Rob Lewis writes about entering into the life of a church visitor. Post 1 of 2

Chris first came to our church on a Sunday in mid-November last year, and stood quietly and obtrusively just inside our front door. Our narthex is a small space, an intersection between two flights of stairs where two or three gathered together creates gridlock. Stocky and square, with watery blue eyes, and a thick gray beard, Chris has a Santa Claus kind of look. I call him Chris Kringle.

We gave Chris a cup of coffee, a gas card for his truck, and a $25 Subway card. It’s our food, fuel and caffeine visitor’s packet which sends visitors on their way, and for which Chris kept coming back.

Several Sundays ago, I met Chris at the door of the church, and handed him two gift cards. Someone had already poured him a cup of coffee.
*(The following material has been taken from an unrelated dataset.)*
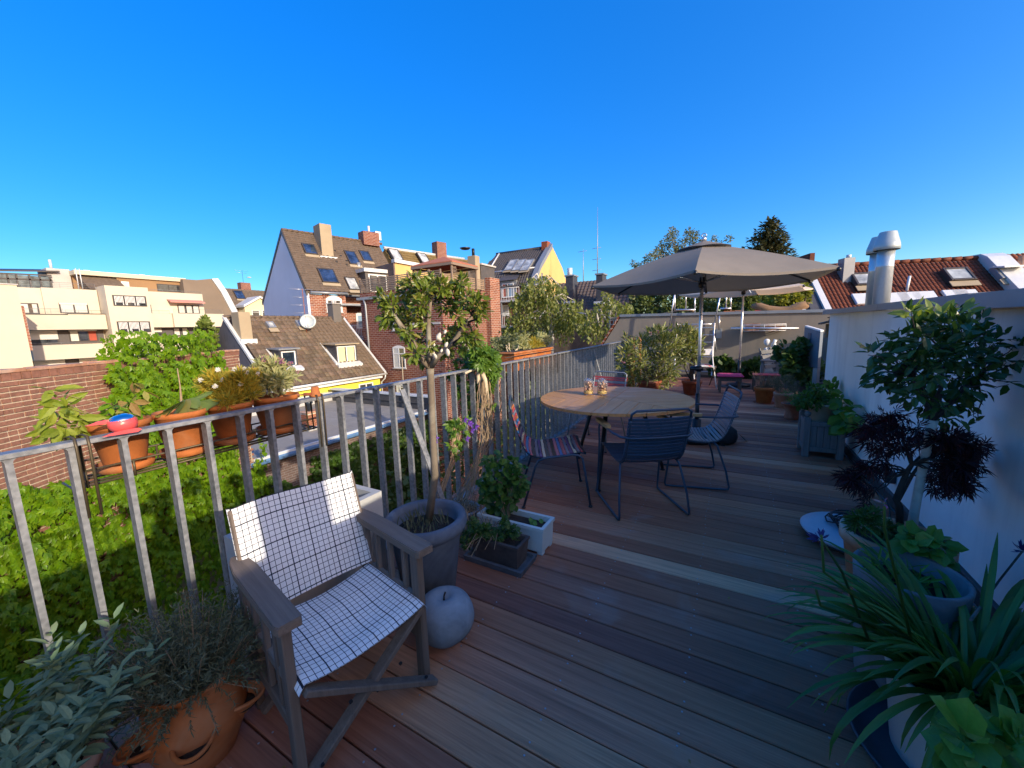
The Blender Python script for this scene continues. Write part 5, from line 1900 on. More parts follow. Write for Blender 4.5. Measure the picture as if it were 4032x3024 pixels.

“Where are you from?” I asked Chris.

“Alabama. Me and my wife, Amanda, and our two children, Emily and Devon.” This was a twist. Chris brings his family north for the winter.

One question led to another, and two days later I visited Chris’s temporary residence, a dingy Motel 6 in Naperville, to buy Chris and his family one more night of shelter.

Chris had come to our door, and I had now stepped through his door and into his story.

God Steps In

You will never understand another person until you write their story. And you can’t write their story until you live it with them.

We do what God first did. He entered our story, lived and wrote it with us.  The Bible is the most interesting book ever written, because it’s about God becoming one of us, telling his story through us so that it becomes our story, as well as his.

The Bible is a story that continues to be written as we read and live it in the lives of others.

It’s why we want to keep telling the greatest story ever told, and why we want to keep listening to it. Each time we hear the Bible we listen anew, as it renews us and draws us in. We enter the story and extend it.

Every story worth telling is worth telling again. “Tell it again!” When my children were little, they begged me to tell the same story, regardless of how many times they had already heard it.  My stock story was about a chubby young boy named Billy-bo who passes gas in the event of an emergency, in which a social embarrassment became a lifesaving skill. I made up variations every night I told it. “Billy-bo Saves Macy’s Thanksgiving Day Parade” was my favorite.

My kids never once said, “Dad, I don’t believe that story.” Make-believe stories are fundamentally true. If told well, they make us believe. The late Mr. Rogers understood this. He used make-believe to help children work through conflicts and resolve fears.

Jesus also understood this. He stepped into our world, and used make-believe stories called parables to tell people who he was, and who they were. Jesus told the truth in his parables which divided those who began to believe in him from those who didn’t. To the believers Jesus often told the story again. His parables still draw us in and compel us to believe his own unbelievable story.  As we step in we begin to believe.